I am Prashant writing from Singapore and an enthusiast to learn Alteryx at present. My introduction before I shoot my query. I have 6+ years of expertise on TIBCO spotfire and I have worked to an extent on Tableau too. I know the product limitations of either of the tools but confused on how alteryx will make things better for everybody of us. 

 

I have few basic questions before I make myself land into the technical details. It would be great if any one from the forum can help understand the below questions. 

 

How is Alteryx different from Spotfire and Tabelau. If there is no difference then what is alteryx actually doing which is not possible on either of the too mentioned Viz tools. 

 

Please mark me to the unique features exposed by Alteryx if present. 

2 REPLIES 2
michael_treadwell
ACE Emeritus
ACE Emeritus

I'll speak from the Tableau perspective because I don't have enough experience with Spotfire to speak as an expert.

 

Tableau is a visualization engine. Tableau is different from Alteryx in the same way that Tableau is different from SSIS or Mapbox or SAS. Tableau allows you to connect to data sources and make visualizations from that data.

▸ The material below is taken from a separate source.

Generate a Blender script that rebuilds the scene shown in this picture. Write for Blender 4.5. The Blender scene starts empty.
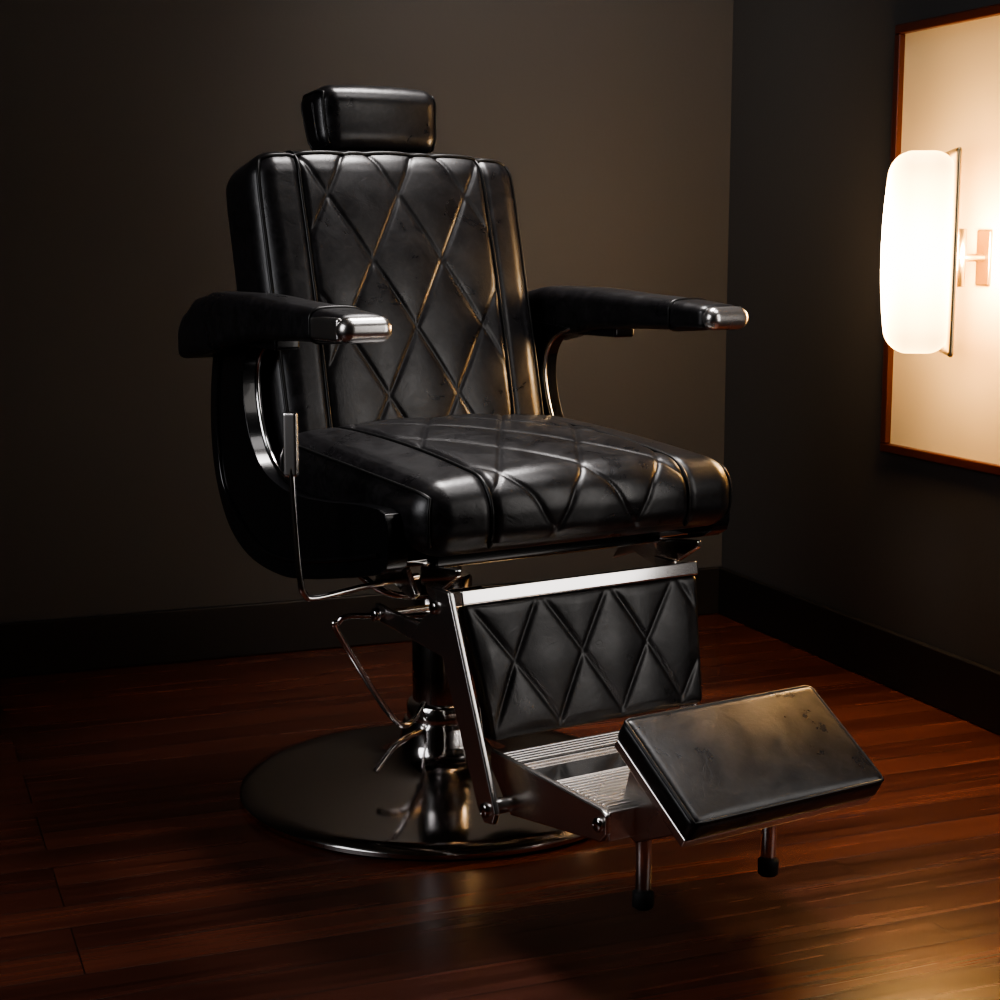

With Tableau you drag and drop fields to create visualizations, turn collections of charts into dashboards, and then publish those dashboards for others to use.

 

Alteryx is an ETL tool. It is a geospatial tool. It is an analysis tool. Don't compare Alteryx and Tableau in functionality. They are both BI tools but that doesn't mean they do the same thing. Sure, Alteryx lets you create reports but that is kind of where the comparison with Tableau ends. The fundamental unit of work in Alteryx is a workflow; an entire data job: ingestion, cleaning, derivation, modeling, output. The fundamental unit in Tableau is a visualization. I describe Alteryx as a substitute for data-focused scripting languages like Python or R. It is a GUI for analytical programming. Alteryx is a toolbox for data analysts. You can read and write from a data source, create advanced statistical models, orchestrate jobs, geocode addresses, send and receive HTTP requests, etc.

 

Ultimately, Tableau and Alteryx are two different products that meet two different demands. The only similarity is that they are both BI tools.

 

If you want to know more about Alteryx, check out a blog post that I wrote: https://www.interworks.com/blog/mtreadwell/2016/02/04/alteryx-multi-tool-your-data-journey

Cedric
8 - Asteroid

I agree with the post above.

From my perspective, Alteryx is a great ETL tool that allows me as a Tableau User to not have to mess around with SQL. It saves me loads of time by allowing me to reorient my data, blend data, and even do comparative analyses before getting to the visualisation space. It makes a much cleaner TDE than having multiple sources in Tableau and is much better at joins/unions than I could ever do in SQL.